You may remember some months ago that I confessed to being perhaps the only hydrophobic fishing correspondent in the land, but this is handy. It stops me from doing some of the foolish things I witness on the river bank, by the sea, and on boats in reservoirs. Fishing is a dangerous sport. Not only do you have overhead cables to contend with and the prospect of being hit by lightning (carbon fibre, which most rods are now made of, is a great conductor) but there is also the native danger of being in or near water.
When wading, some people treat the river bed as if it were made by man - neat and level underfoot. But, like the land out of water, a river bed can dip and rise dramatically. I know I'm a wuss but I never wade past my knees. Maybe I'll be able to do a pair of chest waders justice in 10 years or so but at the moment if I go even an inch past that I feel out of control.

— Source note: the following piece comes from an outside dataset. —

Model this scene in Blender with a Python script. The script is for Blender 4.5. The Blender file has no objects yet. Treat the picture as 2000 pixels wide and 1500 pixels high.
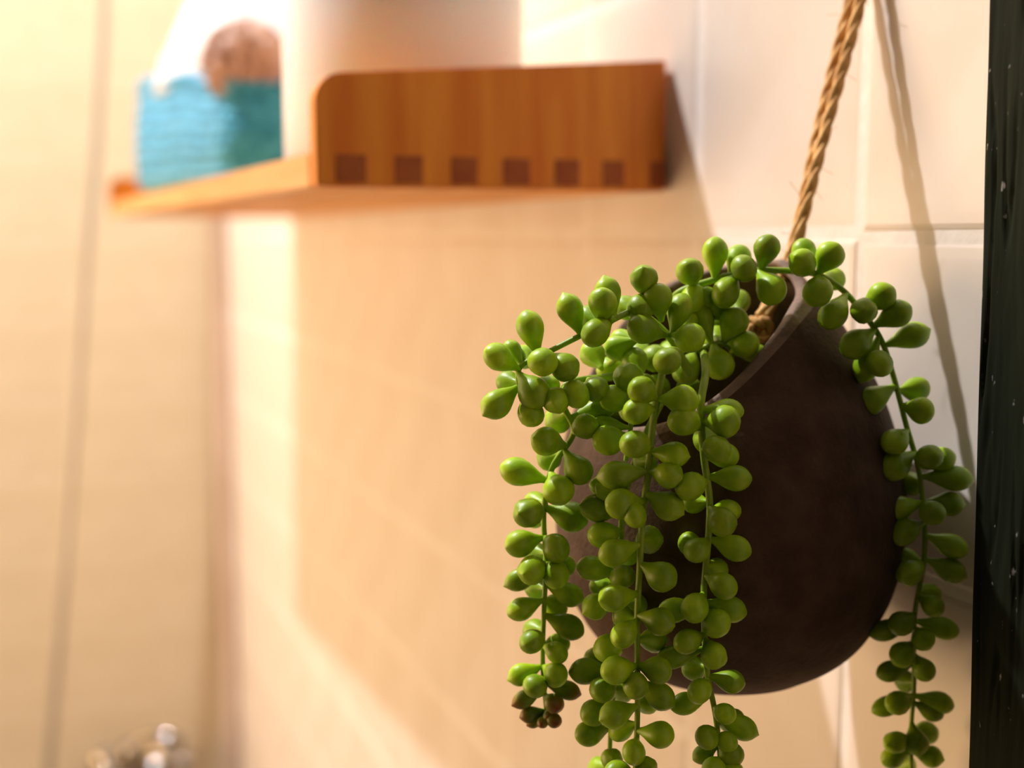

Wading should be done slowly, shuffling along as you feel your way with a wading staff (an essential piece of kit). Even Ally's Shrimp inventor, Ally Gowans, has been caught out: "I stepped over a gas pipe in Loch Ness," he says, "and straight into deep water."
On the bends of some salmon rivers there is gravel which is in a state of suspension. It has been deposited there during the winter floods and, if you walk on it, it will give way leaving you well out of your depth. Then the natural reaction is to turn and try to get back. But do so and you find yourself out of your depth and facing the current. Even in water up to your knees, the current, when faced, can be unbelievably powerful and walking against it is difficult. But if you're up to your thighs or waist, walking against the current is nigh on impossible. In these situations you keep your back to the current and shuffle back slowly without lifting your feet (which could throw you off balance). The golden rule, but easier said than done, is not to panic, even if you fall in.
When you fish a new bit of water, always listen to your ghillie's advice. "Most ghillies live to a ripe old age," says Scottish ghillie Allan Donaldson, "because they know the water and respect it. Too many people don't listen to local advice thinking they'll be all right."
On the Carron with Allan recently he showed me a spot that was two feet deep one minute and plunged to 20 the next. "It's also a good idea to find out if there's a dam further up a river you're not familiar with," says Darmoor ghillie Brian Easterbrook. "On the Dee some time ago they let the water out while I was wading and it rose nine inches in just minutes."
But you don't need to be even in the water for trouble to happen. One night, Brian and his friend were fishing for sea trout from a gravel beach on the very fast flowing Tavy when he heard what he thought was a train. "I kept saying `listen to that train' and my friend said `no trains pass round here' so I shone my torch up river to see a six-foot wall of water roaring towards us." There had been a cloudburst further up the hill. And Ally once slipped off wet grass on a high bank and "fell head first towards the river. I came to sometime later lying on my back with my head in the water. A near miss!"
So what do you do if you fall in? Well there are two great urban myths about waders: that if you fall in wearing them they will fill with water and drag you down. "As if the water in your waders is somehow heavier than the water around it," says David Pilkington, a baliff of the Arundell Arms. And that they will fill with air and drag you down river with your legs sticking up and your head pushed under water. As you wade, the air gets pushed out of your waders. If you fall into deep water you must not panic and you must try not to swim. Instead you flip over on to your back and try to turn yourself round so that your feet are facing downstream - that way if there's a rock your feet hit it and not your head - and float. Forget about your rod and your fly (one man died recently by crossing the river to get his 45p fly that had caught on a tree on the other side) and your lunch, and float. Sooner or later, so they tell me, you will reach a low bank that you can paddle sideways to and beach yourself on.
But most of these dangers - and certainly the panic - can be avoided if you wear a flotation device. Either a flotation collar that sits like a giant flat sausage around your neck or one of those special fishing vests that are also life-jackets. Both these automatically inflate when you fall in (or they can be manually inflated by pulling a cord) by virtue of a carbon dioxide canister that can be replaced. All the major fishing shops sell them (prices start at around pounds 100), and it should be every fisherman's first purchase. There is little use for a sage rod in heaven.